Dal Blog Hiwar di Giusy Regina.
Un nuovo studio del Pew Research Center mostra che ricchezza e religione sono inversamente proporzionali: i paesi più religiosi sarebbero quelli con un più alto tasso di povertà e viceversa, quelli più ricchi sarebbero più tendenti all’ateismo. Unica eccezione gli Stati Uniti d’America, dove nonostante la ricchezza elevata in termini di PIL, il 54% della popolazione afferma la grande importanza della religione nella propria vita.

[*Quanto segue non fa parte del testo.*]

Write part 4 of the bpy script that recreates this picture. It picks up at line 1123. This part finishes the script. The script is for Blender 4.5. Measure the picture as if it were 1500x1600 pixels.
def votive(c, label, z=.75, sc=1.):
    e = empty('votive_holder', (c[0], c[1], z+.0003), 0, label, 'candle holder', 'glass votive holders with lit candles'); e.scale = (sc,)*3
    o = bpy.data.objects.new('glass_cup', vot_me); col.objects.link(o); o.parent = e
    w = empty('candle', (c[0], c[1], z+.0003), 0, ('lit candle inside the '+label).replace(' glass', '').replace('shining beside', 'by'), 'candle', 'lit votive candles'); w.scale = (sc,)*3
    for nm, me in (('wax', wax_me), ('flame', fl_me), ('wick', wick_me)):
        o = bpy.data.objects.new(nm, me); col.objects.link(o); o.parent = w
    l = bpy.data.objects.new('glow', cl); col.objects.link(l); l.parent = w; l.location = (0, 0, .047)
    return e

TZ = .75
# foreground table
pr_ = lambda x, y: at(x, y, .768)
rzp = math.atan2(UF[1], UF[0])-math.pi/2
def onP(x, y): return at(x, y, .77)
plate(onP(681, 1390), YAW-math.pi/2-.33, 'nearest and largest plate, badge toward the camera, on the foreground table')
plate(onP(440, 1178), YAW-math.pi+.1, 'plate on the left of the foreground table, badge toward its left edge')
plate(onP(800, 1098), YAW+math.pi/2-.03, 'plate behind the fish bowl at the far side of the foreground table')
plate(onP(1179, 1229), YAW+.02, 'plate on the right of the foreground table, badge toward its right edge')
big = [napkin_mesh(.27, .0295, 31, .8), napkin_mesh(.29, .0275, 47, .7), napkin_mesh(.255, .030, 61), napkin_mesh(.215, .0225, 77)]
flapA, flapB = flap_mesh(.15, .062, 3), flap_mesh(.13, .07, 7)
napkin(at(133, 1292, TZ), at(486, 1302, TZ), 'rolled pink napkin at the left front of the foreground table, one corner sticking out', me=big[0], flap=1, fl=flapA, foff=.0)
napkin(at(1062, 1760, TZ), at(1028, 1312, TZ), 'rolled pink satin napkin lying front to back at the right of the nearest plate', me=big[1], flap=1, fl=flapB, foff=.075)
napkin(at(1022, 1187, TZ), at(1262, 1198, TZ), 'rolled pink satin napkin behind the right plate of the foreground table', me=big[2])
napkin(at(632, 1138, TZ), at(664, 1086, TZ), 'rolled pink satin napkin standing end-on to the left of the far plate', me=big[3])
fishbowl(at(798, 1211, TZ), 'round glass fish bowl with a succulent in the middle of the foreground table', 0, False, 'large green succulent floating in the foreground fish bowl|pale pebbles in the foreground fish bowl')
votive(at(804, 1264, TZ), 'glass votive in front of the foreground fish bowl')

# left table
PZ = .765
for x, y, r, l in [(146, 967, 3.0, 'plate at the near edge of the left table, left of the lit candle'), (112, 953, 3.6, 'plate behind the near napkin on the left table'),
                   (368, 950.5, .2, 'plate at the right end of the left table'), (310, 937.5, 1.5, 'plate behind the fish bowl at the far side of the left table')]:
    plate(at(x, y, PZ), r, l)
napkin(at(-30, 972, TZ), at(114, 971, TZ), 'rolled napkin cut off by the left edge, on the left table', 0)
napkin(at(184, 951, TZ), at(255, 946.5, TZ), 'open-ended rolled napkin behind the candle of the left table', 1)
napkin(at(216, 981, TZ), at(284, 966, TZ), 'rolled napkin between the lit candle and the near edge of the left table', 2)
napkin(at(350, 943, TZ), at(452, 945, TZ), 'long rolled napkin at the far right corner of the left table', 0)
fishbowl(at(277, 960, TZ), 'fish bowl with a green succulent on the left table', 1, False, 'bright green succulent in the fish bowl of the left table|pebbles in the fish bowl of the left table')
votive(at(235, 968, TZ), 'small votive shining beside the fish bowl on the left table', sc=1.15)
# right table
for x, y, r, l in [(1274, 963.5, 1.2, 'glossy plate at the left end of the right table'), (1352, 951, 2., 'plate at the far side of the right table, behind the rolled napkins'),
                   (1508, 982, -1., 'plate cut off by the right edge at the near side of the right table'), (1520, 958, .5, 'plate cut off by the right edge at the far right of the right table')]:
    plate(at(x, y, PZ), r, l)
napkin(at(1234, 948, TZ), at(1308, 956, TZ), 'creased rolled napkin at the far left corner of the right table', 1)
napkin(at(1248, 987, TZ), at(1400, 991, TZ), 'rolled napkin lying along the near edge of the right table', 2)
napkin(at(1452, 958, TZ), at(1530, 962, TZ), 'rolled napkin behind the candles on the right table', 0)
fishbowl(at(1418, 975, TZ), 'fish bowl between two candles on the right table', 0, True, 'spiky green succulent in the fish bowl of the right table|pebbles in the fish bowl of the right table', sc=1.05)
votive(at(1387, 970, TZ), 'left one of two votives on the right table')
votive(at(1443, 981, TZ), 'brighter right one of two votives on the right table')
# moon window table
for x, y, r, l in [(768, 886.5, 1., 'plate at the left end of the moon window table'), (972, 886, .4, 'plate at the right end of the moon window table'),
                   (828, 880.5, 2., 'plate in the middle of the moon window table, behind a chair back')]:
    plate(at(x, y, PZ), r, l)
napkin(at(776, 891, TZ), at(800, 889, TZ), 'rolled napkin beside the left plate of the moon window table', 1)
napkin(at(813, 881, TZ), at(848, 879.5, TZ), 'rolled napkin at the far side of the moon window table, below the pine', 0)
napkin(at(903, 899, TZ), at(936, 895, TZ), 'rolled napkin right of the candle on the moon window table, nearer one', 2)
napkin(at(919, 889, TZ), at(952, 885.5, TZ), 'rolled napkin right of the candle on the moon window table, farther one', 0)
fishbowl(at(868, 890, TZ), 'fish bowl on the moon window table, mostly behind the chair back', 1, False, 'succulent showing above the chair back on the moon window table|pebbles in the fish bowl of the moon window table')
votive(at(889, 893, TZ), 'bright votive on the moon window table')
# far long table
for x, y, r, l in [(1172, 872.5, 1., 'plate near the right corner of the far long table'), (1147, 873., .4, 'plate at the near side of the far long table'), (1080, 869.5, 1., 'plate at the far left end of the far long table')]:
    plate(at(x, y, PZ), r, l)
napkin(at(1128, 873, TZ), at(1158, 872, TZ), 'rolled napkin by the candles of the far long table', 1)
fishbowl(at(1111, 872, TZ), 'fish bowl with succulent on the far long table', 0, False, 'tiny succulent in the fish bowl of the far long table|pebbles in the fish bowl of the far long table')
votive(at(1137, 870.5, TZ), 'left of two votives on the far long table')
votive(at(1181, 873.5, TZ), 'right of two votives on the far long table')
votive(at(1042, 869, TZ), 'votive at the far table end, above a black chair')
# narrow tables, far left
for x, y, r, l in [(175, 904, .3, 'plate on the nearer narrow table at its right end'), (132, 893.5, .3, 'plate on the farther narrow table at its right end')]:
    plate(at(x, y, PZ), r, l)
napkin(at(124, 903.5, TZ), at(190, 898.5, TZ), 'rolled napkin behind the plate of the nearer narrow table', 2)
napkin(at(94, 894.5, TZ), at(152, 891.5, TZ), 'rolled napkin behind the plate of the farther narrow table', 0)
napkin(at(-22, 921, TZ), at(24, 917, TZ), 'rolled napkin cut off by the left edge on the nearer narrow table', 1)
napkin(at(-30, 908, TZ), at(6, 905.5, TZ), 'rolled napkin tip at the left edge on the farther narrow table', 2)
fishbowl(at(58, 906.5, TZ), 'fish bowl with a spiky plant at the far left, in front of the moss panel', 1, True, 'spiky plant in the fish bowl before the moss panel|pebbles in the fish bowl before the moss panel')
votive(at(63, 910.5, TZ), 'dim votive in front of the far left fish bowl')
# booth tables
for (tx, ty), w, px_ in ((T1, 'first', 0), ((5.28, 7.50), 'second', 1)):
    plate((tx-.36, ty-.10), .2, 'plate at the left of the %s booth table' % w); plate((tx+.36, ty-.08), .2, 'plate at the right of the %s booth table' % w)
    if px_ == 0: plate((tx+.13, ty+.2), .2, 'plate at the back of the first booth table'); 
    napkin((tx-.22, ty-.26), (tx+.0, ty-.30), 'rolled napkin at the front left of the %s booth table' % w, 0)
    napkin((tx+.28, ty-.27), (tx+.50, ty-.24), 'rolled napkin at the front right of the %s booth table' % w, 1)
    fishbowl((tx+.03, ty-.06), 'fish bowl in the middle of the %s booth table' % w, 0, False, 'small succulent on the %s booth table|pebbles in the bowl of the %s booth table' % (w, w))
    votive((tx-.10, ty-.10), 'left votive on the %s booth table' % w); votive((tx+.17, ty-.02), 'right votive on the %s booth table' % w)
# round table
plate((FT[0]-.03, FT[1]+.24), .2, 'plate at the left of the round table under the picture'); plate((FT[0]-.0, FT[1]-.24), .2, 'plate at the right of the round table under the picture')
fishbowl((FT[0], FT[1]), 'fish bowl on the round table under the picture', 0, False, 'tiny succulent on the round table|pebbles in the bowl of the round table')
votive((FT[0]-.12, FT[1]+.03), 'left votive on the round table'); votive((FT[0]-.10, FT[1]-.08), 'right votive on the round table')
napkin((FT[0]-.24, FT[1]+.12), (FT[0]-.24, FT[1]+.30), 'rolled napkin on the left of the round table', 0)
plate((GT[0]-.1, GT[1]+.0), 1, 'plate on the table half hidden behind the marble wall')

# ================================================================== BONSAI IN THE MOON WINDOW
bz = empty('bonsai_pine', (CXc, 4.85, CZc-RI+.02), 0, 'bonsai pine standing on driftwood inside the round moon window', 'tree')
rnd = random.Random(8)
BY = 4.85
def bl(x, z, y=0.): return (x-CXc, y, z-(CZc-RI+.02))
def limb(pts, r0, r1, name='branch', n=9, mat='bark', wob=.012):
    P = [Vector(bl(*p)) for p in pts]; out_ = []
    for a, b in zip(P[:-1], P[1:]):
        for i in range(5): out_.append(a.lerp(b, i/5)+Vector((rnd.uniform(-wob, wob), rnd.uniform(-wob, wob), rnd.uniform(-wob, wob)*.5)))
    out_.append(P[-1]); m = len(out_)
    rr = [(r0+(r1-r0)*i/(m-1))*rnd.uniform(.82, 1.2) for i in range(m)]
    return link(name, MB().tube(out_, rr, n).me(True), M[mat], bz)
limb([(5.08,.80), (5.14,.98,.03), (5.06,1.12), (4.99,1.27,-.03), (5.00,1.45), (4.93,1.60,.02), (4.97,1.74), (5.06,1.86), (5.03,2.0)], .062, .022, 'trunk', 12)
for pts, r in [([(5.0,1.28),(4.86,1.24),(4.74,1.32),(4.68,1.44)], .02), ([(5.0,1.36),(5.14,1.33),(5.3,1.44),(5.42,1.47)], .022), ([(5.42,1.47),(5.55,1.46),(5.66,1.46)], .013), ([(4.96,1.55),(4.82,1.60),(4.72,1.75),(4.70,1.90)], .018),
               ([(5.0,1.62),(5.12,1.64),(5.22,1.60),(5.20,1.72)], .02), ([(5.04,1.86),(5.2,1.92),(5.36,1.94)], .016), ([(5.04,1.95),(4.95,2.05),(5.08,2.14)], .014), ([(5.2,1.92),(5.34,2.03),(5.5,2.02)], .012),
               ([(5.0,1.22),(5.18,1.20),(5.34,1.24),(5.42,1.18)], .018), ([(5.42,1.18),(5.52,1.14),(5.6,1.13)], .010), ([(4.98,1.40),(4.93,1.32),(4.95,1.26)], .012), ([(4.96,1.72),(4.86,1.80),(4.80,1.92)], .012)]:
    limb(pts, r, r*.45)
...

Studi psicologici sostengono che le persone che credono in Dio vivano una vita qualitativamente migliore dal punto di vista psico-fisico: la fede implica intrinsecamente orientare quotidianamente la propria vita verso un senso “ultimo”. Questo da una parte rende l’esistenza più lieta e dall’altra permette di affrontare le difficoltà della vita in un’ottica diversa.
Certo è che la fede in Dio aiuta ad affrontare una serie di dubbi e problemi “umani” sia a livello quotidiano che futuro, sia sulla vita dopo la morte. Alcuni credono infatti che la religione sia uno strumento nato per superare proprio la paura della morte. Il fedele in senso lato dovrebbe prendere coscienza della sua impotenza umana ed affidarsi al suo Dio. In poche parole e generalizzando molto, le persone ricche sentono, anche inconsciamente, di essere autosufficienti e di non aver bisogno di un essere superiore a cui chiedere e pregare: tutto quello che voglio ce l’hanno in virtù del Dio denaro. Al contrario chi ha una vita più dura e più problemi da affrontare, ha anche più bisogno di Dio e della religiosità.
Qui scatta la tesi secondo cui le persone povere hanno più “bisogno” della religione perché più fragili e che proprio le difficoltà oggettive che incontrano tutti i giorni le rendono particolarmente attente ad una realtà spirituale che nell’epoca della secolarizzazione si è sgretolata. Questo forse può dimostrare che effettivamente Dio aiuta chi crede in Lui ad affrontare problematiche sia concrete che astratte dandone un senso “altro” che fa vivere meglio.